Scene script records:
»»

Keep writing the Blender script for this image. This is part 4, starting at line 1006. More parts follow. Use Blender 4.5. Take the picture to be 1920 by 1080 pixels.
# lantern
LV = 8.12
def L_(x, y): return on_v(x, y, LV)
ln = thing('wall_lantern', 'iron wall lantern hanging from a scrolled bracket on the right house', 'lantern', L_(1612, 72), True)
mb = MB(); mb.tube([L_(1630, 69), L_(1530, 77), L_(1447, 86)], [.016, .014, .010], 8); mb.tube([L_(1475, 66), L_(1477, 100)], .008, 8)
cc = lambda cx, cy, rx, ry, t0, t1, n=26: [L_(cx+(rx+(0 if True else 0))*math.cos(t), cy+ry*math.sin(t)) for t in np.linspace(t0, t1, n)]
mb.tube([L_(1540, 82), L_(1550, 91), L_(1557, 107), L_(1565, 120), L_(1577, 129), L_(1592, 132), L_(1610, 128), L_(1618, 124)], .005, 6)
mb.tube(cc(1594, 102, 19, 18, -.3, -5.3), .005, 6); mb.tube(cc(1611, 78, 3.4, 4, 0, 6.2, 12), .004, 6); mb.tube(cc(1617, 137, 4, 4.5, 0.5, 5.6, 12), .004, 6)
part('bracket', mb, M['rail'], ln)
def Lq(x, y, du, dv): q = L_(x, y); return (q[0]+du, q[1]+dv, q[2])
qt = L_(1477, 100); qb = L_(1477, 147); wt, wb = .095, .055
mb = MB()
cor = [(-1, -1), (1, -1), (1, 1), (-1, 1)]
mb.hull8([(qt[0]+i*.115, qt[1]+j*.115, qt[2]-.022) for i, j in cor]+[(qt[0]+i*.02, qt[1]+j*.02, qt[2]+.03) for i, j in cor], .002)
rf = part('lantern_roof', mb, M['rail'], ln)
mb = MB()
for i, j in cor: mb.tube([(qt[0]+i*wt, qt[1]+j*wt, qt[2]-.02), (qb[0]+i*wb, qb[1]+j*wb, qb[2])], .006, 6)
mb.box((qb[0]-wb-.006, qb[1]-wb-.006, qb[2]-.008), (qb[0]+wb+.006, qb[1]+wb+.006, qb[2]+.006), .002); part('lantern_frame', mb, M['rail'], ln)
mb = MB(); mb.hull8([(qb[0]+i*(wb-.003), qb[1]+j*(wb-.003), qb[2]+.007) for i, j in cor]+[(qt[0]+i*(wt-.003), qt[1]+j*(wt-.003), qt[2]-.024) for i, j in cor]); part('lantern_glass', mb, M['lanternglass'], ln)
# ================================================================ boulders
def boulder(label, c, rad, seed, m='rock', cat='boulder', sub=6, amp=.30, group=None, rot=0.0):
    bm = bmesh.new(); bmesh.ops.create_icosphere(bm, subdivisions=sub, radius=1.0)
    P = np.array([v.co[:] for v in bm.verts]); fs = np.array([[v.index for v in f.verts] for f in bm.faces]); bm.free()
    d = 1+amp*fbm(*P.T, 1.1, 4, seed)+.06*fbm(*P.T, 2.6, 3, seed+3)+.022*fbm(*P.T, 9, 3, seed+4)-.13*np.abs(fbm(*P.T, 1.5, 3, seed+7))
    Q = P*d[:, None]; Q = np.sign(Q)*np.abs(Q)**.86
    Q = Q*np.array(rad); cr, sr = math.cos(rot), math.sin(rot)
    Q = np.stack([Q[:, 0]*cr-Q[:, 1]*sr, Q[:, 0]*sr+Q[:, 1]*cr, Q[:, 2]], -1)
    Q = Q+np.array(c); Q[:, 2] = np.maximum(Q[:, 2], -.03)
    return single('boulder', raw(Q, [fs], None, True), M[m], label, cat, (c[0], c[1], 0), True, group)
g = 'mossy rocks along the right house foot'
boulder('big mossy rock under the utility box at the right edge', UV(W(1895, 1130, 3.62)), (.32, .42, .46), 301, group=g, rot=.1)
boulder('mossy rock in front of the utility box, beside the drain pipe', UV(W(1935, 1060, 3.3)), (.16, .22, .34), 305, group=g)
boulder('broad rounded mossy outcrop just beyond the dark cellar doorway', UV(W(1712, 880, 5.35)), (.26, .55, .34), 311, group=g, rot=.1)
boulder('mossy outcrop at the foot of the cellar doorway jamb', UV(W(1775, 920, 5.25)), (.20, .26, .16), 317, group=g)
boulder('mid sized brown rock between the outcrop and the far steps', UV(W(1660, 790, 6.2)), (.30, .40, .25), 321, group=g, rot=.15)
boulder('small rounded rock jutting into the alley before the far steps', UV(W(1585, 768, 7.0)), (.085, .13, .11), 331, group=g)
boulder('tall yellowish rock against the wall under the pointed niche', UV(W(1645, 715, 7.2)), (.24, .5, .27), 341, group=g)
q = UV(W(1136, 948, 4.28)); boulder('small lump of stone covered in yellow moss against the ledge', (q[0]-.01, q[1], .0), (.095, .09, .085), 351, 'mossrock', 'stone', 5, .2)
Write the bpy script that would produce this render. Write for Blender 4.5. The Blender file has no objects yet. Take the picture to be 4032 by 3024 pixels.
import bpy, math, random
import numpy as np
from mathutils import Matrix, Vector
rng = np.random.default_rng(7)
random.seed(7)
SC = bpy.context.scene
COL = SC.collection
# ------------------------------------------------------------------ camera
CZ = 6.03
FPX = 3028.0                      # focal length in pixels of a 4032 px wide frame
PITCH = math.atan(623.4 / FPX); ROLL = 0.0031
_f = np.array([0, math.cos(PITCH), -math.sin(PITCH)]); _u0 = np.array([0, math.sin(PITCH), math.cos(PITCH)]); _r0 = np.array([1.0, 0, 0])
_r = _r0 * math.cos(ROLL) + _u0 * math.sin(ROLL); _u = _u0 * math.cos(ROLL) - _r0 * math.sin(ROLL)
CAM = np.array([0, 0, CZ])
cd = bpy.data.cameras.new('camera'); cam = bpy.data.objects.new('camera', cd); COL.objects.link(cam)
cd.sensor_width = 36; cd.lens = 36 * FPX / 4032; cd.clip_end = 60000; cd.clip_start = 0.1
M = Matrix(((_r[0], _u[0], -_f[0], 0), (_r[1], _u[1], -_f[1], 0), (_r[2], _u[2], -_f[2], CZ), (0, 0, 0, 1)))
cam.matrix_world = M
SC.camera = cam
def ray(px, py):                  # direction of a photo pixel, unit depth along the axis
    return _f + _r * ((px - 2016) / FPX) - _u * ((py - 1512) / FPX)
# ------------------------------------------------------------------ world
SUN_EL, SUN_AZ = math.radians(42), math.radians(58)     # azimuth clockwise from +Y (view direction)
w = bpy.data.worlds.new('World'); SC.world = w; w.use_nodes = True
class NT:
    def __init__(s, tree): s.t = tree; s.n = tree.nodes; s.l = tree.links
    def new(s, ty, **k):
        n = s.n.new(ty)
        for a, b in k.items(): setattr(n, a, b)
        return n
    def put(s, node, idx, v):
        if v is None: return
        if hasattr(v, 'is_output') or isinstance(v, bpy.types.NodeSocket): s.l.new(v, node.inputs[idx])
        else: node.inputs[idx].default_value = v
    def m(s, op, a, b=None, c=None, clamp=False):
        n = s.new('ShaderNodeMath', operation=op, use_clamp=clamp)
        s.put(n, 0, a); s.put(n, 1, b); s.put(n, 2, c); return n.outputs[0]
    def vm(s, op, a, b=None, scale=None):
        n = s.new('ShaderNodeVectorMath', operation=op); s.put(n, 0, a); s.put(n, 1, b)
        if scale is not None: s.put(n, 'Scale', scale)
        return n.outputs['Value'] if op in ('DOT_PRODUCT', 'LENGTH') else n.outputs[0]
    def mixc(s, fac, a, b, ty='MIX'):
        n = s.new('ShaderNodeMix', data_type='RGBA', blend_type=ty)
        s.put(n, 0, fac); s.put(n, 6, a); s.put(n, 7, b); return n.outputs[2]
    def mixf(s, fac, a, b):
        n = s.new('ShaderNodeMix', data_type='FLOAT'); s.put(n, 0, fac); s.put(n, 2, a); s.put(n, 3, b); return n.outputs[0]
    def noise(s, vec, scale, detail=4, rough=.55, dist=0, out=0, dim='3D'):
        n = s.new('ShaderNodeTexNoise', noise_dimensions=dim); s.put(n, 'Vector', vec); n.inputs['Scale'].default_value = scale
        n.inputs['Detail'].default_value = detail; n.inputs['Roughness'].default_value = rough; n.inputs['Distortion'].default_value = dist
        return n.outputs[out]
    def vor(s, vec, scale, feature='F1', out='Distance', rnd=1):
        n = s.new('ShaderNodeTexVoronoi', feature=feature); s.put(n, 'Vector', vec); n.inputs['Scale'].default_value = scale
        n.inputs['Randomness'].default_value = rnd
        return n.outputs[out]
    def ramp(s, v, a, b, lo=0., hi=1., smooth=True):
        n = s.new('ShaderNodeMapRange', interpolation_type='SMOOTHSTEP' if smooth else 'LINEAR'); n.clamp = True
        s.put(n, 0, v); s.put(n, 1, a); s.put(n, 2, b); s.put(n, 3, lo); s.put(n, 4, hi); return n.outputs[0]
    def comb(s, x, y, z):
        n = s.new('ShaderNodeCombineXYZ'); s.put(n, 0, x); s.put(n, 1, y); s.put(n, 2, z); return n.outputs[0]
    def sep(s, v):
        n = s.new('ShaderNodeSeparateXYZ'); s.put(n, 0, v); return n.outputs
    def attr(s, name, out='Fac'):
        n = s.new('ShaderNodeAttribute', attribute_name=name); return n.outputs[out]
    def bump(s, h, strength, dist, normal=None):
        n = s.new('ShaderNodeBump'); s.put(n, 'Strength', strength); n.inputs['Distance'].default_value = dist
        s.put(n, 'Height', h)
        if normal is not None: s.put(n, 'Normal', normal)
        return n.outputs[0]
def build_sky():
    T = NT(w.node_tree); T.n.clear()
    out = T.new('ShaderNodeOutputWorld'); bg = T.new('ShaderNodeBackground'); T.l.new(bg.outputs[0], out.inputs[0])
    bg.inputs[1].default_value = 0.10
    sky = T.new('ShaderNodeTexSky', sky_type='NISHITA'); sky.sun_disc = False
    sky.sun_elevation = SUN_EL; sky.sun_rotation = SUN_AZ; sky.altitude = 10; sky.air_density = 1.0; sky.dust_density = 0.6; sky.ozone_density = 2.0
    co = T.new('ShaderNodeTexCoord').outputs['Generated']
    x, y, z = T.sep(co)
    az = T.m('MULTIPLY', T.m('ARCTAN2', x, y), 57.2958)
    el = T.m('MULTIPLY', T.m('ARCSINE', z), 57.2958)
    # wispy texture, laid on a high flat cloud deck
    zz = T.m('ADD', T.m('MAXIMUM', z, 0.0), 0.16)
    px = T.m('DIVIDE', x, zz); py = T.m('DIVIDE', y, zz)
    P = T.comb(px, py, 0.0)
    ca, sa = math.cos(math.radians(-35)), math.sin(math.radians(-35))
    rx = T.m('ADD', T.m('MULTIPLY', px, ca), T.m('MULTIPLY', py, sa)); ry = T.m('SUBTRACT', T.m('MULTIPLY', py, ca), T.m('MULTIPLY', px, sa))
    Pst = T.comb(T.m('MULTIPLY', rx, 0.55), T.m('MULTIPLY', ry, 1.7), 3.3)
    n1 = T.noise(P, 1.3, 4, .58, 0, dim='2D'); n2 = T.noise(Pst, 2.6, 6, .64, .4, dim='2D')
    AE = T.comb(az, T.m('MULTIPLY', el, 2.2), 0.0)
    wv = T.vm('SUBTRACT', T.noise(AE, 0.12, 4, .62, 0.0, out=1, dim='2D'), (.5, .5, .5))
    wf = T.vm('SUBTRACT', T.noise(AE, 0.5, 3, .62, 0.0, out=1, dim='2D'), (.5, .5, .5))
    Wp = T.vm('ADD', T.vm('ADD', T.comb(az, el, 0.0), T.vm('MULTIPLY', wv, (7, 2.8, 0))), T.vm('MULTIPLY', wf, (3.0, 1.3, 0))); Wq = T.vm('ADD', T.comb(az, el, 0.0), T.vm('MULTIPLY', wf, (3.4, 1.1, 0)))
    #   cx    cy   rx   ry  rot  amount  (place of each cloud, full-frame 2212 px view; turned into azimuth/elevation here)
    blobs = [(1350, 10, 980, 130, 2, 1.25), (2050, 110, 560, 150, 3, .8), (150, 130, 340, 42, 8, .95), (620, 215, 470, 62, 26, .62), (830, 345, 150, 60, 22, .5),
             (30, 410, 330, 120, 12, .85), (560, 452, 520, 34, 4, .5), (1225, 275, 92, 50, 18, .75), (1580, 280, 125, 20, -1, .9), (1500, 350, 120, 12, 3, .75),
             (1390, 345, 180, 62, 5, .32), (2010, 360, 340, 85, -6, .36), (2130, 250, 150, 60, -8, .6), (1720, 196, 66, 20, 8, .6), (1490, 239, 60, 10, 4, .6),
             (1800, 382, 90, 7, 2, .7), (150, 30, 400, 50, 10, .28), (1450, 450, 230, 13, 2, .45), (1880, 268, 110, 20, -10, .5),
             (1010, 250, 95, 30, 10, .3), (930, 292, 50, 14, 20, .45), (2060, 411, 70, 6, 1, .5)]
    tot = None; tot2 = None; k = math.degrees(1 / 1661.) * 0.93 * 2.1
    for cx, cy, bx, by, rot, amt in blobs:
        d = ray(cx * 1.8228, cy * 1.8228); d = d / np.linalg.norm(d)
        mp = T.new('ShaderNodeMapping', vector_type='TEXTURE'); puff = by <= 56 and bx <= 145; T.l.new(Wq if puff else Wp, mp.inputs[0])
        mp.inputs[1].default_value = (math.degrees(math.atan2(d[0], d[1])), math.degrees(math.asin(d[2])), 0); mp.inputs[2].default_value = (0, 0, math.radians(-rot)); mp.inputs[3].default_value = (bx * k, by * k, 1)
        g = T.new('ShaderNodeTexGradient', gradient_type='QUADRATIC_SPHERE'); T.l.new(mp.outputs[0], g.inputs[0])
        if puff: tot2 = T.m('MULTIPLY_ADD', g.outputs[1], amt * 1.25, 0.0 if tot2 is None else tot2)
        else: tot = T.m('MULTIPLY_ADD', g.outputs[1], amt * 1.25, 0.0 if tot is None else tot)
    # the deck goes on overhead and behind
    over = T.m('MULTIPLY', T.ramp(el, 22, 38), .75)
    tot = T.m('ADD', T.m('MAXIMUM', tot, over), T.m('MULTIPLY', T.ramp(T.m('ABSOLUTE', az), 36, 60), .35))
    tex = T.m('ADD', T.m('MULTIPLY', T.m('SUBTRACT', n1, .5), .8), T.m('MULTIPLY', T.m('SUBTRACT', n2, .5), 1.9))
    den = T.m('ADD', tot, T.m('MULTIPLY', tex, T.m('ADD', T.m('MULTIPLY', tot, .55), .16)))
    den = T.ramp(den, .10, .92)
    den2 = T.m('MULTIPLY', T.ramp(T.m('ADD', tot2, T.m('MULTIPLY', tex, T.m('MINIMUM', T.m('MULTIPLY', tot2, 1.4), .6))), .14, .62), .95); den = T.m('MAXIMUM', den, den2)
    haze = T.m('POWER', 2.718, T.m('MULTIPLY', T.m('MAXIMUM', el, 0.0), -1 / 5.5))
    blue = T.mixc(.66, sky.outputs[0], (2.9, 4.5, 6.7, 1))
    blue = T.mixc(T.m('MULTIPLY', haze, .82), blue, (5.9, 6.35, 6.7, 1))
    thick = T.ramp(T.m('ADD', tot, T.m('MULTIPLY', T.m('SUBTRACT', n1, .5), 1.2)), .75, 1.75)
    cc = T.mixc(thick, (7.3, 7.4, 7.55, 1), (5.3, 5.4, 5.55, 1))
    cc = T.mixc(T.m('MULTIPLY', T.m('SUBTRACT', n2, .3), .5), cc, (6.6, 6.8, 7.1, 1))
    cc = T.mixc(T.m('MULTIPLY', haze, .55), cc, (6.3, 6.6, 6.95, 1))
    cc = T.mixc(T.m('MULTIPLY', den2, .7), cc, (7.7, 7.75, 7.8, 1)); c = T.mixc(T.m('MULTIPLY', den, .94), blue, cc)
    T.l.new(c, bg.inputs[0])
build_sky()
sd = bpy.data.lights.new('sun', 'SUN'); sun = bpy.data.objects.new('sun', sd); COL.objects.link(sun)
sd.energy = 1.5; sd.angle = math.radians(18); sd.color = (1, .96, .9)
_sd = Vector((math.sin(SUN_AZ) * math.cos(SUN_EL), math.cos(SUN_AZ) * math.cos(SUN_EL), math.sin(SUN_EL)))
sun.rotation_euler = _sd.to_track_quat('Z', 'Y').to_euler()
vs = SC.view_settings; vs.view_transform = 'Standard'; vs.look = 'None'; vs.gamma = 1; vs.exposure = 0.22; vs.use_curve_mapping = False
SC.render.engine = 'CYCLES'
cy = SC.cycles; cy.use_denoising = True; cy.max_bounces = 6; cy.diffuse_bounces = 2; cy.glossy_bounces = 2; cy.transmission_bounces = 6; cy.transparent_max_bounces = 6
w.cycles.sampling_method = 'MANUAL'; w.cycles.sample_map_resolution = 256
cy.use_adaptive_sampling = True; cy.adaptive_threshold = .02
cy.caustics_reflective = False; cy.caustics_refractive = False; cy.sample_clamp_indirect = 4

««

[What is required]:
Looking at the records above, say how many lines hold the string "picture". Write nothing but the number.

[Solution for this task]:
2